Jetty uses a single shared liquidity pool that acts as the counterparty to every swap trade across every market. When a trader opens a position, they're trading against the pool. When they close, they're trading against the pool again.

As an LP, you deposit into this pool and earn a share of the revenue it generates. You don't need to quote prices, pick markets, or actively manage anything. The protocol handles pricing and risk management automatically.

How Deposits Work

You deposit the pool's quote token (e.g., USDC) and receive LP shares in return. These shares are standard SPL tokens that represent your proportional claim on the pool's equity.

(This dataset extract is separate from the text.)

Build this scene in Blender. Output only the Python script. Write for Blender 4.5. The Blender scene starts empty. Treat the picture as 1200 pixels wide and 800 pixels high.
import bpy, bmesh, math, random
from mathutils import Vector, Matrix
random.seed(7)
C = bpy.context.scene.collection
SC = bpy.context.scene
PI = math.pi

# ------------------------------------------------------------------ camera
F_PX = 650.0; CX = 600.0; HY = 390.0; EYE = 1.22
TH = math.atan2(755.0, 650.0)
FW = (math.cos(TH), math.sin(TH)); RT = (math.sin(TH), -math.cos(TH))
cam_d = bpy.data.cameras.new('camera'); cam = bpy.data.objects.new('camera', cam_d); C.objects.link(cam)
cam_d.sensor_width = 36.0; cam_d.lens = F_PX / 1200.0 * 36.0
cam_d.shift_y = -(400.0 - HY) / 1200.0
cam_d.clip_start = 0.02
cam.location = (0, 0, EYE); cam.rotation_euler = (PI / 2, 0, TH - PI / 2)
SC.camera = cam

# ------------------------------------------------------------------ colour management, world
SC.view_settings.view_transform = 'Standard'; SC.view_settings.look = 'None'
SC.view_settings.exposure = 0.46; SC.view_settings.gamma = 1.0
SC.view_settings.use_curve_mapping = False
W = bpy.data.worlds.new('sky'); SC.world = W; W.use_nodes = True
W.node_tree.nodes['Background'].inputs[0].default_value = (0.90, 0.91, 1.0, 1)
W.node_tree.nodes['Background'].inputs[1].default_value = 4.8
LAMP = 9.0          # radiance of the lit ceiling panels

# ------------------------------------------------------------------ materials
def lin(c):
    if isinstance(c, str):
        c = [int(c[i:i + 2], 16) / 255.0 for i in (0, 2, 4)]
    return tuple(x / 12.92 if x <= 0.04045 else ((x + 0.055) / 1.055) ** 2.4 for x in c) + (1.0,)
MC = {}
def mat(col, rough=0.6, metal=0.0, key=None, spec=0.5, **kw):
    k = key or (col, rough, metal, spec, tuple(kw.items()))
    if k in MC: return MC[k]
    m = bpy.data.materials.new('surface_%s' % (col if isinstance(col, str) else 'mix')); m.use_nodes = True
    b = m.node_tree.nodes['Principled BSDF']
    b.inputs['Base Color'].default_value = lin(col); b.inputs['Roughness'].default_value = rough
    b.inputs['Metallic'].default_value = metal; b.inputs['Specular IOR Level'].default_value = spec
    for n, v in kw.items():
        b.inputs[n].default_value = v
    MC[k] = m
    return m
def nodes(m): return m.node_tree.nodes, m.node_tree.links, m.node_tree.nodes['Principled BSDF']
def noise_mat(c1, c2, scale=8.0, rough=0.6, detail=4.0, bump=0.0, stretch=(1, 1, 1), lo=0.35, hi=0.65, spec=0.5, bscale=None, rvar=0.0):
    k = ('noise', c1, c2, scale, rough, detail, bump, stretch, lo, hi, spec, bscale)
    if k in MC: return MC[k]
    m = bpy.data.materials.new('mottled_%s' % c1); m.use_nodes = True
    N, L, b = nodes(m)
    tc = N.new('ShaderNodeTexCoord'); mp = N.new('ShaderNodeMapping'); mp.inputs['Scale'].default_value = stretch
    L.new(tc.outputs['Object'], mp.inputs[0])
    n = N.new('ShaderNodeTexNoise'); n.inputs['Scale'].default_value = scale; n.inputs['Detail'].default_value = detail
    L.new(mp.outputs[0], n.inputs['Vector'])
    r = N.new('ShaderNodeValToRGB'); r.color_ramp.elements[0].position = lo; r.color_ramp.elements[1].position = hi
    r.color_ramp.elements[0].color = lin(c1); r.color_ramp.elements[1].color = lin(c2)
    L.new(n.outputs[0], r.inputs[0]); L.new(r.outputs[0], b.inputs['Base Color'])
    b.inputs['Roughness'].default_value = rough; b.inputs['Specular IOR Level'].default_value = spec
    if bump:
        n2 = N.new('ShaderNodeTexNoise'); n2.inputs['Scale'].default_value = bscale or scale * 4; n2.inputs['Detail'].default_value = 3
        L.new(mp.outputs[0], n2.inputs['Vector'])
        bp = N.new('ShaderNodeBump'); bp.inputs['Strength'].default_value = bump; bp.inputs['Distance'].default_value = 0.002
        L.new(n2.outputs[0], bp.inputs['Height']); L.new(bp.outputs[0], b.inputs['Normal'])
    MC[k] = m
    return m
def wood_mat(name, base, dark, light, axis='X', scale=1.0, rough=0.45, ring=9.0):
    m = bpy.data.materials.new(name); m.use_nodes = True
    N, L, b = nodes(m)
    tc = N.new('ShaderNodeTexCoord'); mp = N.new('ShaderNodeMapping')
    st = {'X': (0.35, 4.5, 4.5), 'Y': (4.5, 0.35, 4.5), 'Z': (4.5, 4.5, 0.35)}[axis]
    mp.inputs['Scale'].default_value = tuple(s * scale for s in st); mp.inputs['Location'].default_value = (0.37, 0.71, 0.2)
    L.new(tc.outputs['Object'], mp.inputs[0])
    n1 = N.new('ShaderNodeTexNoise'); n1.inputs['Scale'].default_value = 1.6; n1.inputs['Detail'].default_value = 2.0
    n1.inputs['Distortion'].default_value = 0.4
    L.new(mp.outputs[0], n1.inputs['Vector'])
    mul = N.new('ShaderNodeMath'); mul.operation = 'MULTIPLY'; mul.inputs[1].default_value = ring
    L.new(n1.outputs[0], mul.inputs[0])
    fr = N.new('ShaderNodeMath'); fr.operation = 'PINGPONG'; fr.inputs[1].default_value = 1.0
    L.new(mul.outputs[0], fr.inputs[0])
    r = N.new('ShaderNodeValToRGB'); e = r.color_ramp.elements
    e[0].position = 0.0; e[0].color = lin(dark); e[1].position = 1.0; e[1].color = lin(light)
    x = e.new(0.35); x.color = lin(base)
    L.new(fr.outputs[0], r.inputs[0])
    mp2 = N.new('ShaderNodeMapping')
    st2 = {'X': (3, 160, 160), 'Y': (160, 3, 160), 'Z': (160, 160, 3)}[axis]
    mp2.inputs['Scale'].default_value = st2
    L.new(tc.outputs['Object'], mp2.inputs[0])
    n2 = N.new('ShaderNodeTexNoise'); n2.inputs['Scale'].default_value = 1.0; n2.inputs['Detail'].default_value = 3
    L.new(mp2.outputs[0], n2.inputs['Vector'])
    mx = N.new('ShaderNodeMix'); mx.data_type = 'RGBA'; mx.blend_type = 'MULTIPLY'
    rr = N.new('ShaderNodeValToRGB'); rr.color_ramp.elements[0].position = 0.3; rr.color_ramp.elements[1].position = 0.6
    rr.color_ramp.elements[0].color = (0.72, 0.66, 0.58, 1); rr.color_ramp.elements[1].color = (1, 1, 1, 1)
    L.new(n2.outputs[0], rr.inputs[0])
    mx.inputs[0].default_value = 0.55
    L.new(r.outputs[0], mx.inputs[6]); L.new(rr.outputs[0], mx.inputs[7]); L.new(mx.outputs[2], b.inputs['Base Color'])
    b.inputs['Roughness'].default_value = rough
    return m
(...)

The number of shares you receive is based on the pool's current net asset value (NAV) per share at the time of deposit. A small deposit fee applies, which stays in the pool and benefits existing LPs.

What Drives Returns

LP returns come from several sources:

  • Swap fees. Every trade pays a dynamic fee. The majority goes to LPs.
  • Streaming fees. Open positions pay a small streaming fee over time. LPs earn their share of this.
  • Spread capture. When traders enter and exit at different rates, the pool captures the difference.
  • Deposit and withdrawal fees. These stay in the pool, increasing NAV per share.

Returns are not "up only." The pool is taking the other side of every trade, which means LPs earn a risk premium but can also face periods of negative PnL when rates move sharply against the pool's aggregate position. Over time, fees and balanced flow are designed to compensate for this directional risk.

How Withdrawals Work

To withdraw, you burn your LP shares and receive your proportional share of the pool's equity in the quote token.

The pool tracks how much capital is reserved against open positions. You can only withdraw from the unreserved portion, capital that isn't currently backing active trades. This protects the pool from being drained while positions are outstanding.

A dynamic withdrawal fee applies that scales with how much of the pool's capital is in use. When utilization is low, the fee is small. When utilization is high, the fee increases to discourage exits during periods when the capital is needed most.